The blast near Hamdok’s motorcade struck at around 9am local time (10:00 GST) close to Kober bridge while the prime minister was heading to his office, Ali Bakhit, his office director, said in a Facebook post.

security officer was lightly wounded.

“The explosion was very loud and the glass from all four floors broke,” witness Alaa Eldeen Fahmi told Al Jazeera.

“I went out to see and found two cars badly damaged and another which I assumed was the prime minister’s car driving away with a security convoy,” he said.

After Monday’s attack, the Sudanese Professionals Association (SPA), which spearheaded the anti-al-Bashir movement, called for further rallies to display unity and support for civilian rule.

A statement by the Forces for the Declaration of Freedom and Change (FFC) alliance also called on people to take to the streets to “show our unity and cohesion … and protect the transitional authority”.

After the attack, dozens of demonstrators in Khartoum added their voice to a public show of support for Hamdok, chanting “with our blood and soul, we will sacrifice ourselves for you”.

“This is our homeland and Hamdok is our leader,” they said.

Challenges ahead

Despite the support, Hamdok will likely encounter challenges to his “wheel of change”.

His appointment as prime minister came on the back of a power-sharing deal between the generals who overthrew al-Bashir and the leaders of the months-long protest movement.

After months of fraught on-and-off negotiations, the two sides in August signed a three-year power-sharing deal leading to the formation of an 11-member sovereign council and the appointment of a technocratic, transitional government under Hamdok, a veteran economist and former United Nations official.

Since taking office, Hamdok has pledged to tackle pressing social and economic challenges while also attempting to forge peace with the country’s various rebel groups.

Jonas Horner, a senior analyst on Sudan with International Crisis Group, said Monday’s attack “will remind both Sudanese and the country’s international backers of the role of the military” during the transitional period.

“It also is likely to herald a greater securitisation of the transition but will simultaneously serve to rally Sudanese around Hamdok, the face of Sudan’s post-Bashir era,” he told Al Jazeera.

Looking ahead, Horner said, the core challenges to delivering on the goals of the uprising “remain as they were” when al-Bashir was overthrown on April 11, 2019: reform of the security sector and the economy.

“Hamdok and the transitional government could do much more to advance the country’s transition,” he added, noting that legal, economic and welfare reforms were “all badly needed to ensure ordinary Sudanese see the dividends of the protests”. 

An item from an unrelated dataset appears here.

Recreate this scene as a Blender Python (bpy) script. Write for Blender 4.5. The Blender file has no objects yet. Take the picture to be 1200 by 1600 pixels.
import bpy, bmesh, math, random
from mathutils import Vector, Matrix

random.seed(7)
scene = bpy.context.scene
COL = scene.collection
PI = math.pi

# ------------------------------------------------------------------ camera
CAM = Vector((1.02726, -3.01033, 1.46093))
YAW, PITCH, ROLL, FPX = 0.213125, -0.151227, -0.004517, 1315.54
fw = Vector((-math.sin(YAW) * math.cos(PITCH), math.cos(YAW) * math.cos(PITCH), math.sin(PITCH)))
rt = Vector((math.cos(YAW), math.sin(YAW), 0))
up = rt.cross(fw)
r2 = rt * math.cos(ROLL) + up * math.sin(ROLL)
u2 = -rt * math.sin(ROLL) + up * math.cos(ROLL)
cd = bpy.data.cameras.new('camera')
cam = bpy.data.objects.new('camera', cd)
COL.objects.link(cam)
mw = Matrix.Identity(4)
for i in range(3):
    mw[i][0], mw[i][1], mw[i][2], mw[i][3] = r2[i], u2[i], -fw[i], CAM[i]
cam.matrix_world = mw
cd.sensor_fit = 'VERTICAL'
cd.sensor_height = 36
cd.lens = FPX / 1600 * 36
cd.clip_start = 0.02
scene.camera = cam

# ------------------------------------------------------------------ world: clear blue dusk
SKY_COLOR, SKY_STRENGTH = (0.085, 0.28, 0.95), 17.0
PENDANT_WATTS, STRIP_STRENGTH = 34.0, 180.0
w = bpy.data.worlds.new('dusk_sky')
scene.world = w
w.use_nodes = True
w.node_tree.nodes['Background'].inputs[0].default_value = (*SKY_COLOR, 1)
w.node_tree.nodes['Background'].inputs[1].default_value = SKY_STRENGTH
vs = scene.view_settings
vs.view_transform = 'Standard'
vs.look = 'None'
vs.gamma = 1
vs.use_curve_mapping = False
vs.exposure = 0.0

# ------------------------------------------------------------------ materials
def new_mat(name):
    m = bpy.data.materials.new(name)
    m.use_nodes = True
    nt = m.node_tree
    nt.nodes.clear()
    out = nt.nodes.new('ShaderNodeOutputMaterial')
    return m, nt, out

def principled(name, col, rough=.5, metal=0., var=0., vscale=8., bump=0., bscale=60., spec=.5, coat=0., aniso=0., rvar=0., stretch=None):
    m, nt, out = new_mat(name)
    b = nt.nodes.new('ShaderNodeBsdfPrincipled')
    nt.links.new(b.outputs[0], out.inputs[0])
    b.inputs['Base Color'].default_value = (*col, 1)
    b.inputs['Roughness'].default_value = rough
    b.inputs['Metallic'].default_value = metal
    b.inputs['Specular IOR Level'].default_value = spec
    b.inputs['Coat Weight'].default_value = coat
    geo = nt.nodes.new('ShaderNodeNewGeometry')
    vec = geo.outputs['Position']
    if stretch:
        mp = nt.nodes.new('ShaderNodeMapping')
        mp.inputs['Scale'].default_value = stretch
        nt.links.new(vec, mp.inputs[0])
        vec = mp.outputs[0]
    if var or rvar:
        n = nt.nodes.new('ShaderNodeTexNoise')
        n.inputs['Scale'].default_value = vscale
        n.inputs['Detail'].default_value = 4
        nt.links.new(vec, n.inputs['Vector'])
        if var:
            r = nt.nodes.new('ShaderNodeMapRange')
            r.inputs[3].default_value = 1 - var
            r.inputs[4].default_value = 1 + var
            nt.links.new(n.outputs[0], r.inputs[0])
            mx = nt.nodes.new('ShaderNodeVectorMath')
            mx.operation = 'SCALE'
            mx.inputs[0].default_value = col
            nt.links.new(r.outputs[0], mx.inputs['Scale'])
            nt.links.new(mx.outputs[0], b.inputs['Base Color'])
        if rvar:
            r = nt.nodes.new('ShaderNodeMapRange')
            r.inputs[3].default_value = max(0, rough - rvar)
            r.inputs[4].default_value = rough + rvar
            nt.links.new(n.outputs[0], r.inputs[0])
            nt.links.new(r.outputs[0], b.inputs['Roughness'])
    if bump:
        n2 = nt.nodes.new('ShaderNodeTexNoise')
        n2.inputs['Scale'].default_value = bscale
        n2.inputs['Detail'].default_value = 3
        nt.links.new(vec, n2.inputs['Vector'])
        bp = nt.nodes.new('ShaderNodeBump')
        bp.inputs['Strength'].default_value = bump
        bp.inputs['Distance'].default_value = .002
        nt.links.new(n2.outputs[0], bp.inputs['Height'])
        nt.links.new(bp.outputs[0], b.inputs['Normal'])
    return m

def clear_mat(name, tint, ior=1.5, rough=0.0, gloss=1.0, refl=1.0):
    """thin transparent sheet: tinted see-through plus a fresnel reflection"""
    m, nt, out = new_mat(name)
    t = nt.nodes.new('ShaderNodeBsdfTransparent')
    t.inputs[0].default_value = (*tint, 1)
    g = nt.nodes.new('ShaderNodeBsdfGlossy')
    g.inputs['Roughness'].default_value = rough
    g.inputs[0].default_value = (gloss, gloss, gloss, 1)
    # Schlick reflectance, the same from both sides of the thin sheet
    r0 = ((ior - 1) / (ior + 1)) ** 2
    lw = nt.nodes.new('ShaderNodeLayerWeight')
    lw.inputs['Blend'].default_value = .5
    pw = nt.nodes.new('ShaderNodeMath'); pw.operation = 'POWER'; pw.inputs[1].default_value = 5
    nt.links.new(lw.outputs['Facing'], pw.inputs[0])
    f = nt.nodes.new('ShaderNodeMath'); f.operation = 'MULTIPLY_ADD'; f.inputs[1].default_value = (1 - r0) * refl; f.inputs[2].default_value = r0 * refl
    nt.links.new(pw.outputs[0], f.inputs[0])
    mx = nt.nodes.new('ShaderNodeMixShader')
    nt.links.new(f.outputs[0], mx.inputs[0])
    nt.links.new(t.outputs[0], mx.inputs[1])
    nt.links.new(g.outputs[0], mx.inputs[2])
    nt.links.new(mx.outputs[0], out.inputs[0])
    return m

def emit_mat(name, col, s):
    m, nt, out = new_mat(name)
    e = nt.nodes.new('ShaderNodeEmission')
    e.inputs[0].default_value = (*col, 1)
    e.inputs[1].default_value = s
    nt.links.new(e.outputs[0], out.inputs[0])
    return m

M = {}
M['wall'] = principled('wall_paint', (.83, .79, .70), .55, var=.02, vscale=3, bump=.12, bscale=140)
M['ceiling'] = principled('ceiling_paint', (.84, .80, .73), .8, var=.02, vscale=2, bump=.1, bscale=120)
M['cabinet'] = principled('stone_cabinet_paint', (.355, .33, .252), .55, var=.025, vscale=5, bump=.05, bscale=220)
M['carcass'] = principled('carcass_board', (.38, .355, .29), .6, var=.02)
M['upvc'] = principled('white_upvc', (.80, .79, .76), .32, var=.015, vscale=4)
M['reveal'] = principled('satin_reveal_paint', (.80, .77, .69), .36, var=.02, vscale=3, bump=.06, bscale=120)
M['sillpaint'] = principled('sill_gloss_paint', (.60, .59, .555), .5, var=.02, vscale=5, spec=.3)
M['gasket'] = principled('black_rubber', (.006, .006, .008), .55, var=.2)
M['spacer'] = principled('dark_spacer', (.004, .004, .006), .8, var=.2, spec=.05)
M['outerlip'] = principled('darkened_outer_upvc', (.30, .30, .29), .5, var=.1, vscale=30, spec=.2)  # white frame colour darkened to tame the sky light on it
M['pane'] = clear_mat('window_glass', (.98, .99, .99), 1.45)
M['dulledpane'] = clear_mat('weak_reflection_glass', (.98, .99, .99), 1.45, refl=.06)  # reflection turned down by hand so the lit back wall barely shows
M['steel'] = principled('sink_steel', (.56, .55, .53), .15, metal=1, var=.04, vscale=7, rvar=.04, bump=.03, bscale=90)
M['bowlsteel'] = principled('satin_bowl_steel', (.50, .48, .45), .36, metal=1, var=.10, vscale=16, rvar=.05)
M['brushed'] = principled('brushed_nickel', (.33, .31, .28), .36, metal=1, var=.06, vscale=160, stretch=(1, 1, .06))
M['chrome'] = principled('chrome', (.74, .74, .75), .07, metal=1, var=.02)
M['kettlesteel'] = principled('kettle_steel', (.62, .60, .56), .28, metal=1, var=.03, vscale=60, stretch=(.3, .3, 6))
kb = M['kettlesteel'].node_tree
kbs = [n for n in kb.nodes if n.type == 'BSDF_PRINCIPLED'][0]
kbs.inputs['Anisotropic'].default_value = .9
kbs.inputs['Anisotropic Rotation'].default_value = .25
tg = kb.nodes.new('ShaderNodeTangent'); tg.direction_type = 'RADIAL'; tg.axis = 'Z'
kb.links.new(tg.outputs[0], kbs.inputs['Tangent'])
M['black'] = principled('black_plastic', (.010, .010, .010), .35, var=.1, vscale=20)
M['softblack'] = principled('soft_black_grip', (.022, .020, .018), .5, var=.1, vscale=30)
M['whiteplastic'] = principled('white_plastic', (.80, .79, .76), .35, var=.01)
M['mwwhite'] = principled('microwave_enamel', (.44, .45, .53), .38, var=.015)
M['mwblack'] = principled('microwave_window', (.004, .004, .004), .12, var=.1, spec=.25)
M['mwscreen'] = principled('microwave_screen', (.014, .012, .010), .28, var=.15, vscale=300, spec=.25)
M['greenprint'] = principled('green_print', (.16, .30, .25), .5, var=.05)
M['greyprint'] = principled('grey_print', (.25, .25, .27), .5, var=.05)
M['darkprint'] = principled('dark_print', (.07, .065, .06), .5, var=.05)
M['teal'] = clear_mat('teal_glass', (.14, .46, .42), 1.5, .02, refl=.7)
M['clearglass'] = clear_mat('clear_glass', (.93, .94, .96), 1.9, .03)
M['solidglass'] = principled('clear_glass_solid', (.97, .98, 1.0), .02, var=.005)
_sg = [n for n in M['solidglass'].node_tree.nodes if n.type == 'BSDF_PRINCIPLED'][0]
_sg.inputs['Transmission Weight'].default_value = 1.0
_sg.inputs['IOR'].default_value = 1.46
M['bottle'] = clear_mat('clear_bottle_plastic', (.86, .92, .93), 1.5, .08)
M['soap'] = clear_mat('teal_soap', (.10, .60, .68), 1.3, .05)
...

Whether the attack was instigated by former “regime supporters or by more classical terrorists”, civilian leaders and protesters should worry that such attacks may contribute to a “common international opinion that only a military regime can prevent such threats,” Jerome Tubiana, a researcher on Sudan, told Al Jazeera. 

While Hamdok has focused a lot on Sudan’s economic crisis, the attack may be a sign that it is also time not to leave the security to the “sole security apparatus”, Tubiana said. 

“It may be time [for Hamdok’s government] to enlarge its support base, not the least to people of war-torn peripheries in order to, as the information minister suggested, ‘dismantle the old regime’,” he added.